Tokyo Eyes

Tokyo Eyes

If an air of hip self-consciousness and ironic detachment are the main components of the Cinema Of Cool, then they're the major pitfalls as well, forsaking emotional investment in the characters for so much empty genre noodling. Directed in quotation marks by former critic Jean-Pierre Limosin, Tokyo Eyes could be a parody or an exemplar of the sort of bubbly teen romances cranked out in massive quantities in Japan every year. Either way, it's hard to tell, because Limosin may or may not be sending up a sub-genre that's already perilously self-aware, meaning he loses in both scenarios. If Tokyo Eyes intends to be a knowing critique of the fashionable, ultra-hip attitudes of Japanese youth films, it's been beaten to the punch. Conversely, if it's just another fashionable, ultra-hip Japanese youth film, there's nothing especially distinguished or memorable about it. With shades of Breathless, unquestionably a Cinema Of Cool touchstone, the story concerns a trendy young heroine attracted to a strangely magnetic petty criminal, both played by current teen idols. Hinano Yoshikawa's pouty face and girlish squeak are well suited to her charming performance as a virginal 17-year-old hairdresser who has an innocent curiosity about the dangers of the adult world.
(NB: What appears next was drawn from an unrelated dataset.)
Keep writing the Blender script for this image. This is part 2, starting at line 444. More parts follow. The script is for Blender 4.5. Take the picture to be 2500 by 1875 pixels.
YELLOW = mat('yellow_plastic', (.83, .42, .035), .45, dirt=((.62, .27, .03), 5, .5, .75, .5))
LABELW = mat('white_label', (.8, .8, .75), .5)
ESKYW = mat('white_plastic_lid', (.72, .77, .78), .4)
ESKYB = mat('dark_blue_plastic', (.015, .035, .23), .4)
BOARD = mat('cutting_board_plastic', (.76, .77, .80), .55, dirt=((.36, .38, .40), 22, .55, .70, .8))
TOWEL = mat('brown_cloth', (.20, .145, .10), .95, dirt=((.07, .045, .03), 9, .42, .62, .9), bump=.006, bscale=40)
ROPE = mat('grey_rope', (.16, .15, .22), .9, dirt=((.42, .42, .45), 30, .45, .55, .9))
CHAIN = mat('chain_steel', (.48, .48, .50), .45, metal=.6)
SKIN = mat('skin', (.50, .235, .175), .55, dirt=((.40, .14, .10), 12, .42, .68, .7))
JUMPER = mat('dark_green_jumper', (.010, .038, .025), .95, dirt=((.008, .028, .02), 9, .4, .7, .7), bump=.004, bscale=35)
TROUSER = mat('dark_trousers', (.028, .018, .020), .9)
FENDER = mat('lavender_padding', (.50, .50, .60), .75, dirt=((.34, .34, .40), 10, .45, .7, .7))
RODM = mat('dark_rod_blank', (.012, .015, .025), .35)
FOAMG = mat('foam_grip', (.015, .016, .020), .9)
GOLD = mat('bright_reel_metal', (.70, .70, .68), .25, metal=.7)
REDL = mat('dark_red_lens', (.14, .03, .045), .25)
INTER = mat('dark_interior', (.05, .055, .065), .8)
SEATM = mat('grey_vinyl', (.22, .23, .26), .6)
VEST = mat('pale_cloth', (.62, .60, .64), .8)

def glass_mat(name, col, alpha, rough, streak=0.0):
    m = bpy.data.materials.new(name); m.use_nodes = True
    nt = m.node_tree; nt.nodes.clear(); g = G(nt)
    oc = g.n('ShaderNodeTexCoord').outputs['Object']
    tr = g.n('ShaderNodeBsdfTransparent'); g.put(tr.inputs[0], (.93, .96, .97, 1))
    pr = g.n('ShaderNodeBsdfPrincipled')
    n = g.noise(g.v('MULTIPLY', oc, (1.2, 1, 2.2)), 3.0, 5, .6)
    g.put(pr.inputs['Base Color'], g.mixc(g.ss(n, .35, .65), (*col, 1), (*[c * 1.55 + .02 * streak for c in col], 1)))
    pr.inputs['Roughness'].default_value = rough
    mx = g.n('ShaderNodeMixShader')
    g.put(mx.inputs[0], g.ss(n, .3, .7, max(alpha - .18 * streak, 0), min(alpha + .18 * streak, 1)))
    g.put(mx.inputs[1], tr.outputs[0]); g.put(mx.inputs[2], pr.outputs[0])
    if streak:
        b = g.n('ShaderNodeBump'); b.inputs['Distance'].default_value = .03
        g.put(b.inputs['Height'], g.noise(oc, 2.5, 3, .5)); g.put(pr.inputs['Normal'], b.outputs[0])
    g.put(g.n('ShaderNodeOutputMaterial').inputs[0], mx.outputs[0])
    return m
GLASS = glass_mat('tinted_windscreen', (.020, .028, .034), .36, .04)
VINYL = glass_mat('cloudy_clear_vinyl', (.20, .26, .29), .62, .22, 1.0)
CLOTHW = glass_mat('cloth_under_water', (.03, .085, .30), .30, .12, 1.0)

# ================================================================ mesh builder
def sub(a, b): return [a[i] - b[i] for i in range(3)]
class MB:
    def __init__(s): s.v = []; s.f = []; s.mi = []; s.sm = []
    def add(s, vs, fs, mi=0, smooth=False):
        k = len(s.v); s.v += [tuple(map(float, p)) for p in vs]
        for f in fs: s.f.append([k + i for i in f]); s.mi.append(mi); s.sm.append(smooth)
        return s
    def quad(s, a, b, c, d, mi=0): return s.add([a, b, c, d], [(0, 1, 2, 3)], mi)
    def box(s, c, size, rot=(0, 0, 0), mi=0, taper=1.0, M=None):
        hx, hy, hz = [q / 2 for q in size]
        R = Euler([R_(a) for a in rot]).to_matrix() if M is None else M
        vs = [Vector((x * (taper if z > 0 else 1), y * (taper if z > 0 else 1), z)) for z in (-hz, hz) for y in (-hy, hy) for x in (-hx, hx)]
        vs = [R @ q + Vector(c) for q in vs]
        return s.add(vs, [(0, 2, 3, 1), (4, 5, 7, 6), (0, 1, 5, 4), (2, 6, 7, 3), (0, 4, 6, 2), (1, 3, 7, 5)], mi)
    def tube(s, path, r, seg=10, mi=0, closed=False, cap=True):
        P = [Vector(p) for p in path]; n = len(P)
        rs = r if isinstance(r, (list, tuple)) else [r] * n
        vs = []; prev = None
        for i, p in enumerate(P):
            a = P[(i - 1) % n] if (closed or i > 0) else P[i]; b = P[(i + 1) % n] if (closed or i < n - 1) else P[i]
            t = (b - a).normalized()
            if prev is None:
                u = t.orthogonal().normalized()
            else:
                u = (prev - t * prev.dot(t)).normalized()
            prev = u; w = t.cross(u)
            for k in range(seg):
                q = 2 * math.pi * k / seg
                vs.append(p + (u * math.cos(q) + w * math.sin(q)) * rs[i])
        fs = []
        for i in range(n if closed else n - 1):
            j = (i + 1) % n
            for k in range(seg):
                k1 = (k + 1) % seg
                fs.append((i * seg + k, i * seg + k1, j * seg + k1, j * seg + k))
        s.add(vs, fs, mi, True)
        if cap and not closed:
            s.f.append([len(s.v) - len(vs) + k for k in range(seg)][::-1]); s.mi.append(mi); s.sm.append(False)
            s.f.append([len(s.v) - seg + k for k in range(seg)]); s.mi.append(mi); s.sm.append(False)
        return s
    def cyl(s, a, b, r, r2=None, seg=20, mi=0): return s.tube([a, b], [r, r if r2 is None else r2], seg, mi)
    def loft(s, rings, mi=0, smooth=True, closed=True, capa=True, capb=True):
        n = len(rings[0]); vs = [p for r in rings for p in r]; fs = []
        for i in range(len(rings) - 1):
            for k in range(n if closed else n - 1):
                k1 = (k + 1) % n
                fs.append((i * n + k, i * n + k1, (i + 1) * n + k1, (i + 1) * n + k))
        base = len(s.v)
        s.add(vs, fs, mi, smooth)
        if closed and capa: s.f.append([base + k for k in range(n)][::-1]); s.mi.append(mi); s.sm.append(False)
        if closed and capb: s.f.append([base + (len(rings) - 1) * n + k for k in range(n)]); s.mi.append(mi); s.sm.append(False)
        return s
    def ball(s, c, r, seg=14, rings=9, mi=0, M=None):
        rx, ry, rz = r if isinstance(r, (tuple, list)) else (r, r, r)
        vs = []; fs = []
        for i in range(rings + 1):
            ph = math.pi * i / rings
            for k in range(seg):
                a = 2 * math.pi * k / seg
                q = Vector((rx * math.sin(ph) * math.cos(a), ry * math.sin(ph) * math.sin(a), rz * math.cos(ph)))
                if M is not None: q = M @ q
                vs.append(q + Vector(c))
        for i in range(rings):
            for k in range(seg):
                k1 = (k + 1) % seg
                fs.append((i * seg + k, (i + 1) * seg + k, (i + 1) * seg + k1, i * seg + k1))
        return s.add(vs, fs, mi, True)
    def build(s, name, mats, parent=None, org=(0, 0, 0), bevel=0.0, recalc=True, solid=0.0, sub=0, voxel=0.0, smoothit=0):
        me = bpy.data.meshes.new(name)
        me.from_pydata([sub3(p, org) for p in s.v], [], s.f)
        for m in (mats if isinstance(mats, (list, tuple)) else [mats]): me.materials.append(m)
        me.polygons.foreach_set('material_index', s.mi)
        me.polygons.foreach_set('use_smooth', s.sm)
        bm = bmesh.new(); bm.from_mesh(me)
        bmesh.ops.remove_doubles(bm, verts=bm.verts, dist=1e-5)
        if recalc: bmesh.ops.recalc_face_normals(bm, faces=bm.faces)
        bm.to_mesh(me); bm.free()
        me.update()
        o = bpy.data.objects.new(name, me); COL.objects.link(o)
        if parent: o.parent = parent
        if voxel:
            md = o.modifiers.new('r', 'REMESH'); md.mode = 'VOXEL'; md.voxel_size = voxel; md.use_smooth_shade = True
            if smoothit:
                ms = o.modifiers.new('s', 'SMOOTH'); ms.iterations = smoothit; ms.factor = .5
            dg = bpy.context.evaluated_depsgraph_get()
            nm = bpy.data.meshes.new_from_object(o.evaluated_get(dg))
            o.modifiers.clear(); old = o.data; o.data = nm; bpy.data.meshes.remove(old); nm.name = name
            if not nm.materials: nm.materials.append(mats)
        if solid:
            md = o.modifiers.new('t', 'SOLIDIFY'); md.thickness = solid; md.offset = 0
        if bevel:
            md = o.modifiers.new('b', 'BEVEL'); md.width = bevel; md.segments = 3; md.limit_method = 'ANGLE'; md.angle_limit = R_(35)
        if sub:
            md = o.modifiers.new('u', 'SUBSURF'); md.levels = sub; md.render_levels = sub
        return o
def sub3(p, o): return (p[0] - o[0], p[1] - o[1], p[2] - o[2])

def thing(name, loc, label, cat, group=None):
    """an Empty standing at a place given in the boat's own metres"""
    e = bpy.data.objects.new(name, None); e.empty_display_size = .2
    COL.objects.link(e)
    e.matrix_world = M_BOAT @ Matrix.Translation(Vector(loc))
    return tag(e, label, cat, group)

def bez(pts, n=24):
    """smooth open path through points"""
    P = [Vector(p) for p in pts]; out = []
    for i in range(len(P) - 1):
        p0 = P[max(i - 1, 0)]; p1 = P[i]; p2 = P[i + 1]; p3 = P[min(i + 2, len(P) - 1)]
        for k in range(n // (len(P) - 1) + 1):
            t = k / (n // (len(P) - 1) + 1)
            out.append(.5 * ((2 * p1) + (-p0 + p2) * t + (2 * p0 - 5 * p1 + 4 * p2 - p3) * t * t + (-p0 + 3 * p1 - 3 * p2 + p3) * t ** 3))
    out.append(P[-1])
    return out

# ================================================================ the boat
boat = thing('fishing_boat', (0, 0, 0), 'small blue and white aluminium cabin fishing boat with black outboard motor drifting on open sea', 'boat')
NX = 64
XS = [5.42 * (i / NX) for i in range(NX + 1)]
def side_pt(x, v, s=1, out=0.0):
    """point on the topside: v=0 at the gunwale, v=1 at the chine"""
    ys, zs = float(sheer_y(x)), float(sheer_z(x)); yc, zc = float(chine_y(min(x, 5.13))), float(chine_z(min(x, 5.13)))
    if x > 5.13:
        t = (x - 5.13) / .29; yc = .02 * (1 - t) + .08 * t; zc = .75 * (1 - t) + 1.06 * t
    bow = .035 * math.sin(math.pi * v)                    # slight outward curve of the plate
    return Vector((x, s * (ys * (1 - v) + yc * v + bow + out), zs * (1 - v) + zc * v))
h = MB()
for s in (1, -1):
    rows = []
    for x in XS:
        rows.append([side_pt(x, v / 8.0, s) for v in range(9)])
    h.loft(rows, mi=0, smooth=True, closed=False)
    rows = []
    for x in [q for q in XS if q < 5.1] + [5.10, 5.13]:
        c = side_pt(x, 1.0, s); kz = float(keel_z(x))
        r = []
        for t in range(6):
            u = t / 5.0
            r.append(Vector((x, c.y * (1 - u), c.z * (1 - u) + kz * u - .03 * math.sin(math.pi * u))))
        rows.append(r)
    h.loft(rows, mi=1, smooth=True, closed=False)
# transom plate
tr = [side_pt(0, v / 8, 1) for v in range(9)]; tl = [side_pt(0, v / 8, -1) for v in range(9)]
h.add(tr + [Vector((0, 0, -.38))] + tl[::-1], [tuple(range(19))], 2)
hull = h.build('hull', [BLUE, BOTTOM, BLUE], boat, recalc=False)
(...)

Her brother (Tetta Sugimoto), a detective in the Tokyo police, is tracking down a suspect known as "Four Eyes," a bespectacled hood responsible for an odd series of shootings executed at point-blank range, but which nonetheless missed the target. After eyeing a composite photo, Yoshikawa spots Shinji Takeda, a young man who fits the description, but rather than turn him in, she follows him around the city and the two eventually become friends in spite of his delinquency. As it turns out, Takeda's "Four Eyes" alter-ego is a moral response to random misbehavior, such as a racist bus driver who taunts an Iranian family or a bouncer who turns away a girl's boyfriend at a club so his crony can take advantage of her. But Yoshikawa couldn't possibly understand his motivations from the start, so it's a screenwriter's convenience that she implicitly trusts him when she should be fearing for her life. As a portrait of Gen-X anomie, their relationship doesn't make much sense, but then, nothing in Tokyo Eyes is given any consequence, right down to a gratuitous cameo by Japan's biggest international star. Beyond all its winks, poses, and arbitrary gestures, there's a vast empty space where a movie should be.